What the task asks. Below are records; quote them exactly from the first line through the line that contains "14, (1.0, .99, .97))".

::::::::::

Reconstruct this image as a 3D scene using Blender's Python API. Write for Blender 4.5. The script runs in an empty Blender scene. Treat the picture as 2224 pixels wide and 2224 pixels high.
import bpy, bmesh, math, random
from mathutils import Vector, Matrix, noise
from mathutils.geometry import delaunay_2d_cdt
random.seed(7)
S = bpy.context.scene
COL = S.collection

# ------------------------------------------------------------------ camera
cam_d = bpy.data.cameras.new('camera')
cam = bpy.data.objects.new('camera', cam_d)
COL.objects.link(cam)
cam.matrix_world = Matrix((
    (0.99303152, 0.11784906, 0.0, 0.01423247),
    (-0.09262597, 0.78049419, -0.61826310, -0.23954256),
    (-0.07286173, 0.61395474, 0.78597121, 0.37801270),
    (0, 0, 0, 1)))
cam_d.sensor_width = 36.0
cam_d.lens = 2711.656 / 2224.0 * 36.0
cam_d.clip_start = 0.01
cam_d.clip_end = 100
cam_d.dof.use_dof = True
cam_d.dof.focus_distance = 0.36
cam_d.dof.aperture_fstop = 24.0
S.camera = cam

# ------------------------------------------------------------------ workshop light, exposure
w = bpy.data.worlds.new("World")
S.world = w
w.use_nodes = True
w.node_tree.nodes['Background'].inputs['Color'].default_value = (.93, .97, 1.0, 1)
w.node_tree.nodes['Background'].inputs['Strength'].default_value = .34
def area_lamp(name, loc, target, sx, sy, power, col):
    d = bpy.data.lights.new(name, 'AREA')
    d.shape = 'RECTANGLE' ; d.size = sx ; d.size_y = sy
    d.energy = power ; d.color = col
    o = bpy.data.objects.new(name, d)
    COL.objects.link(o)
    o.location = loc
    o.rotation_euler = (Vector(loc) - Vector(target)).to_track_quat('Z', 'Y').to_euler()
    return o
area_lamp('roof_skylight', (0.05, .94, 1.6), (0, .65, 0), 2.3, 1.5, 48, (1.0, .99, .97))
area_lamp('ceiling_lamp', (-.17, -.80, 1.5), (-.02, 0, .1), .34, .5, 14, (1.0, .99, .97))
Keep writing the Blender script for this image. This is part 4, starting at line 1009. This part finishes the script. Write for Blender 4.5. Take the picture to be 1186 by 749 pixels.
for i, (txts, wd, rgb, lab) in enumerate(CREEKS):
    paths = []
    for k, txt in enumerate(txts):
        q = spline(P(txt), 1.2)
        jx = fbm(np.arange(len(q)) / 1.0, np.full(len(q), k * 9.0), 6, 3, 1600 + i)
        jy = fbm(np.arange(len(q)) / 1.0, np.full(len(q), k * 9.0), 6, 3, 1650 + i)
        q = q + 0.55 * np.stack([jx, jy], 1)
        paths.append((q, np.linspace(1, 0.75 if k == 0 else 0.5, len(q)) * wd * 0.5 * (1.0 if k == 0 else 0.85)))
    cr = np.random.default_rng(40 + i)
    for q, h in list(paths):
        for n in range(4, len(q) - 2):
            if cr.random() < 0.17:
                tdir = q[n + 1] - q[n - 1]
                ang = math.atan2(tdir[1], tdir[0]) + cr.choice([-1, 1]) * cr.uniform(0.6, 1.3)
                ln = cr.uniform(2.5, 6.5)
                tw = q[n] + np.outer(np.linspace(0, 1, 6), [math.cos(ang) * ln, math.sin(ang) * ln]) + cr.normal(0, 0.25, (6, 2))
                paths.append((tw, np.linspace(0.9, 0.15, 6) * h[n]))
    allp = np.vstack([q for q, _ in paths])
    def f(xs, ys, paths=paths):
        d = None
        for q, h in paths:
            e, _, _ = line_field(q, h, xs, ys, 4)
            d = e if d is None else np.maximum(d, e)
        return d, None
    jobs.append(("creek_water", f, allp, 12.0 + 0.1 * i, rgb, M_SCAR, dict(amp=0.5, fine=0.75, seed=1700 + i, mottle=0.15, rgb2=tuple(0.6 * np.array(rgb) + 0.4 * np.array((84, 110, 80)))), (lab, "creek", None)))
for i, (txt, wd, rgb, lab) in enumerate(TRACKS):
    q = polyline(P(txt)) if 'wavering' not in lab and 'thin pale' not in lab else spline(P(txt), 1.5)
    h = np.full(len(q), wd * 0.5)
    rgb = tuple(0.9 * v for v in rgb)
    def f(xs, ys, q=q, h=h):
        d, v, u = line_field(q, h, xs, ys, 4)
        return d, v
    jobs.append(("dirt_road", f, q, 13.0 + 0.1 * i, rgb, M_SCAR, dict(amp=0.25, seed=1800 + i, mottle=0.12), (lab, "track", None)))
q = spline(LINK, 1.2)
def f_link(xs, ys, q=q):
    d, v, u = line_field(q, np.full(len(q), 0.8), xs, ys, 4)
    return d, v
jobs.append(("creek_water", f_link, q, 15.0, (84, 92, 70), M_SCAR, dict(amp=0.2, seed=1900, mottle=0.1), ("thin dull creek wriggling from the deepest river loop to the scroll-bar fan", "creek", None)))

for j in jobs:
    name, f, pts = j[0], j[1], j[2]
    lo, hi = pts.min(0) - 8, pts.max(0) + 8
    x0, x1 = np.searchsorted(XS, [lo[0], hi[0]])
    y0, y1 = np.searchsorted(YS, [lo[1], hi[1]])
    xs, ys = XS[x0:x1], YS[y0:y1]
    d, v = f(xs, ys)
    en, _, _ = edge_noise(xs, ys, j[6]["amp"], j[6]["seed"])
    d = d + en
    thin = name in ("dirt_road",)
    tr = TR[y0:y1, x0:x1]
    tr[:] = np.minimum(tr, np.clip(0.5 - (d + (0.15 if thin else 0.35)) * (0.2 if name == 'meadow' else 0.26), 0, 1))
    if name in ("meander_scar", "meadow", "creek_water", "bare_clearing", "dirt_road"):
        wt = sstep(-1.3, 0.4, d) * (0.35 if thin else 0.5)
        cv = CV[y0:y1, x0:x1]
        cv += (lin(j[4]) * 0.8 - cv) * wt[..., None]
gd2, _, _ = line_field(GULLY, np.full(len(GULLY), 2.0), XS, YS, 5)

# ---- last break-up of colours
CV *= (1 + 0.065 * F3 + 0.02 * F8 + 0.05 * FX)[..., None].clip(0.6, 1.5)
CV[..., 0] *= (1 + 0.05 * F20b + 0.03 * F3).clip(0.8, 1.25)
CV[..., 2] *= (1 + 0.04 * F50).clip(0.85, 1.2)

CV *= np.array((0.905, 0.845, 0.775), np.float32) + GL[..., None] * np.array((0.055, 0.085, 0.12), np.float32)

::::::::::

Output below.
Reconstruct this image as a 3D scene using Blender's Python API. Write for Blender 4.5. The script runs in an empty Blender scene. Treat the picture as 2224 pixels wide and 2224 pixels high.
import bpy, bmesh, math, random
from mathutils import Vector, Matrix, noise
from mathutils.geometry import delaunay_2d_cdt
random.seed(7)
S = bpy.context.scene
COL = S.collection

# ------------------------------------------------------------------ camera
cam_d = bpy.data.cameras.new('camera')
cam = bpy.data.objects.new('camera', cam_d)
COL.objects.link(cam)
cam.matrix_world = Matrix((
    (0.99303152, 0.11784906, 0.0, 0.01423247),
    (-0.09262597, 0.78049419, -0.61826310, -0.23954256),
    (-0.07286173, 0.61395474, 0.78597121, 0.37801270),
    (0, 0, 0, 1)))
cam_d.sensor_width = 36.0
cam_d.lens = 2711.656 / 2224.0 * 36.0
cam_d.clip_start = 0.01
cam_d.clip_end = 100
cam_d.dof.use_dof = True
cam_d.dof.focus_distance = 0.36
cam_d.dof.aperture_fstop = 24.0
S.camera = cam

# ------------------------------------------------------------------ workshop light, exposure
w = bpy.data.worlds.new("World")
S.world = w
w.use_nodes = True
w.node_tree.nodes['Background'].inputs['Color'].default_value = (.93, .97, 1.0, 1)
w.node_tree.nodes['Background'].inputs['Strength'].default_value = .34
def area_lamp(name, loc, target, sx, sy, power, col):
    d = bpy.data.lights.new(name, 'AREA')
    d.shape = 'RECTANGLE' ; d.size = sx ; d.size_y = sy
    d.energy = power ; d.color = col
    o = bpy.data.objects.new(name, d)
    COL.objects.link(o)
    o.location = loc
    o.rotation_euler = (Vector(loc) - Vector(target)).to_track_quat('Z', 'Y').to_euler()
    return o
area_lamp('roof_skylight', (0.05, .94, 1.6), (0, .65, 0), 2.3, 1.5, 48, (1.0, .99, .97))
area_lamp('ceiling_lamp', (-.17, -.80, 1.5), (-.02, 0, .1), .34, .5, 14, (1.0, .99, .97))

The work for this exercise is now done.